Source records
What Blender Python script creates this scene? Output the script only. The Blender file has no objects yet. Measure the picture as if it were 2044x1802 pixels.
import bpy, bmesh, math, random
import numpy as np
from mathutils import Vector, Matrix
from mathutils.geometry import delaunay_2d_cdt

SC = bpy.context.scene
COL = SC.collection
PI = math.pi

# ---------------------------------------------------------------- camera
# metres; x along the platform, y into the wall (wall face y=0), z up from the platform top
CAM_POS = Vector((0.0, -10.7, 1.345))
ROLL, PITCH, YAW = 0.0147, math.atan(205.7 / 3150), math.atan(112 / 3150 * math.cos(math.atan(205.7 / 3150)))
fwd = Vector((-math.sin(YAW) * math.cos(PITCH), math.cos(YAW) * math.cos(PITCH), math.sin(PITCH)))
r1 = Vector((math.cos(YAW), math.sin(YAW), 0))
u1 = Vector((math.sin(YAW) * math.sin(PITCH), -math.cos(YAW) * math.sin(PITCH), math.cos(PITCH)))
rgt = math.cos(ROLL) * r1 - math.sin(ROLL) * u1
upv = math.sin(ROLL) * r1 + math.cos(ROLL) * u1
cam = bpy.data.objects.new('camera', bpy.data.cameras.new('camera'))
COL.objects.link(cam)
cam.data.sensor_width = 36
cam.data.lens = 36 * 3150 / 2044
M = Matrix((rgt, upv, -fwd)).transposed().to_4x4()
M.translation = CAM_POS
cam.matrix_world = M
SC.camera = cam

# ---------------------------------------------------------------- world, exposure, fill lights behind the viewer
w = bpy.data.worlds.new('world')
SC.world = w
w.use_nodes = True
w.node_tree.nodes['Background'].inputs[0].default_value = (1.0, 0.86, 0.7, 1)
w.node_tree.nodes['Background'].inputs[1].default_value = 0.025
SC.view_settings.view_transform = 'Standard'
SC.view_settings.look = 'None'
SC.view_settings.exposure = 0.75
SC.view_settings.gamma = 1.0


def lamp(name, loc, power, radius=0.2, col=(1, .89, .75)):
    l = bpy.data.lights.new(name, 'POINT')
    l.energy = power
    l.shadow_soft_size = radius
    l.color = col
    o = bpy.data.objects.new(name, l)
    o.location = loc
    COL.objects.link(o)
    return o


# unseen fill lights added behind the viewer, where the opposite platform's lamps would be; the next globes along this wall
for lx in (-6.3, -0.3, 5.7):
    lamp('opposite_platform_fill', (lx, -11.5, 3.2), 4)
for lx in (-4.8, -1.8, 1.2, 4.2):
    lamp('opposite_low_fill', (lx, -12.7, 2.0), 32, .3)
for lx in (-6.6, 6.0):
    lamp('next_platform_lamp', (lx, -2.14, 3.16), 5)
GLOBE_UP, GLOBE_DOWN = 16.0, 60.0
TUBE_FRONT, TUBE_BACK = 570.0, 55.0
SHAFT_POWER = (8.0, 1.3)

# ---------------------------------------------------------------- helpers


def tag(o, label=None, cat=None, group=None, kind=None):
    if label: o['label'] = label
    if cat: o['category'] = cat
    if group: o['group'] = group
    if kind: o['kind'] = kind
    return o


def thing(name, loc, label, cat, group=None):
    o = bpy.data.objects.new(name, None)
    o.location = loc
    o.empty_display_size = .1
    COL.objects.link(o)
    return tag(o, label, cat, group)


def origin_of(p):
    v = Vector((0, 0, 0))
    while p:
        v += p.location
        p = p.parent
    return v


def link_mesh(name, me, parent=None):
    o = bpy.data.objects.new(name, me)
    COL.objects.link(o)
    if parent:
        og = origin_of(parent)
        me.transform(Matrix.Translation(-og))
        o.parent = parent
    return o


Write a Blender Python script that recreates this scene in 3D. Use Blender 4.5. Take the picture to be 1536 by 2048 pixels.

TASK DETAILS: Each entry must be reproduced verbatim.

SOLUTION TO THIS TASK:
What Blender Python script creates this scene? Output the script only. The Blender file has no objects yet. Measure the picture as if it were 2044x1802 pixels.
import bpy, bmesh, math, random
import numpy as np
from mathutils import Vector, Matrix
from mathutils.geometry import delaunay_2d_cdt

SC = bpy.context.scene
COL = SC.collection
PI = math.pi

# ---------------------------------------------------------------- camera
# metres; x along the platform, y into the wall (wall face y=0), z up from the platform top
CAM_POS = Vector((0.0, -10.7, 1.345))
ROLL, PITCH, YAW = 0.0147, math.atan(205.7 / 3150), math.atan(112 / 3150 * math.cos(math.atan(205.7 / 3150)))
fwd = Vector((-math.sin(YAW) * math.cos(PITCH), math.cos(YAW) * math.cos(PITCH), math.sin(PITCH)))
r1 = Vector((math.cos(YAW), math.sin(YAW), 0))
u1 = Vector((math.sin(YAW) * math.sin(PITCH), -math.cos(YAW) * math.sin(PITCH), math.cos(PITCH)))
rgt = math.cos(ROLL) * r1 - math.sin(ROLL) * u1
upv = math.sin(ROLL) * r1 + math.cos(ROLL) * u1
cam = bpy.data.objects.new('camera', bpy.data.cameras.new('camera'))
COL.objects.link(cam)
cam.data.sensor_width = 36
cam.data.lens = 36 * 3150 / 2044
M = Matrix((rgt, upv, -fwd)).transposed().to_4x4()
M.translation = CAM_POS
cam.matrix_world = M
SC.camera = cam

# ---------------------------------------------------------------- world, exposure, fill lights behind the viewer
w = bpy.data.worlds.new('world')
SC.world = w
w.use_nodes = True
w.node_tree.nodes['Background'].inputs[0].default_value = (1.0, 0.86, 0.7, 1)
w.node_tree.nodes['Background'].inputs[1].default_value = 0.025
SC.view_settings.view_transform = 'Standard'
SC.view_settings.look = 'None'
SC.view_settings.exposure = 0.75
SC.view_settings.gamma = 1.0


def lamp(name, loc, power, radius=0.2, col=(1, .89, .75)):
    l = bpy.data.lights.new(name, 'POINT')
    l.energy = power
    l.shadow_soft_size = radius
    l.color = col
    o = bpy.data.objects.new(name, l)
    o.location = loc
    COL.objects.link(o)
    return o


# unseen fill lights added behind the viewer, where the opposite platform's lamps would be; the next globes along this wall
for lx in (-6.3, -0.3, 5.7):
    lamp('opposite_platform_fill', (lx, -11.5, 3.2), 4)
for lx in (-4.8, -1.8, 1.2, 4.2):
    lamp('opposite_low_fill', (lx, -12.7, 2.0), 32, .3)
for lx in (-6.6, 6.0):
    lamp('next_platform_lamp', (lx, -2.14, 3.16), 5)
GLOBE_UP, GLOBE_DOWN = 16.0, 60.0
TUBE_FRONT, TUBE_BACK = 570.0, 55.0
SHAFT_POWER = (8.0, 1.3)

# ---------------------------------------------------------------- helpers


def tag(o, label=None, cat=None, group=None, kind=None):
    if label: o['label'] = label
    if cat: o['category'] = cat
    if group: o['group'] = group
    if kind: o['kind'] = kind
    return o


def thing(name, loc, label, cat, group=None):
    o = bpy.data.objects.new(name, None)
    o.location = loc
    o.empty_display_size = .1
    COL.objects.link(o)
    return tag(o, label, cat, group)


def origin_of(p):
    v = Vector((0, 0, 0))
    while p:
        v += p.location
        p = p.parent
    return v


def link_mesh(name, me, parent=None):
    o = bpy.data.objects.new(name, me)
    COL.objects.link(o)
    if parent:
        og = origin_of(parent)
        me.transform(Matrix.Translation(-og))
        o.parent = parent
    return o


Write a Blender Python script that recreates this scene in 3D. Use Blender 4.5. Take the picture to be 1536 by 2048 pixels.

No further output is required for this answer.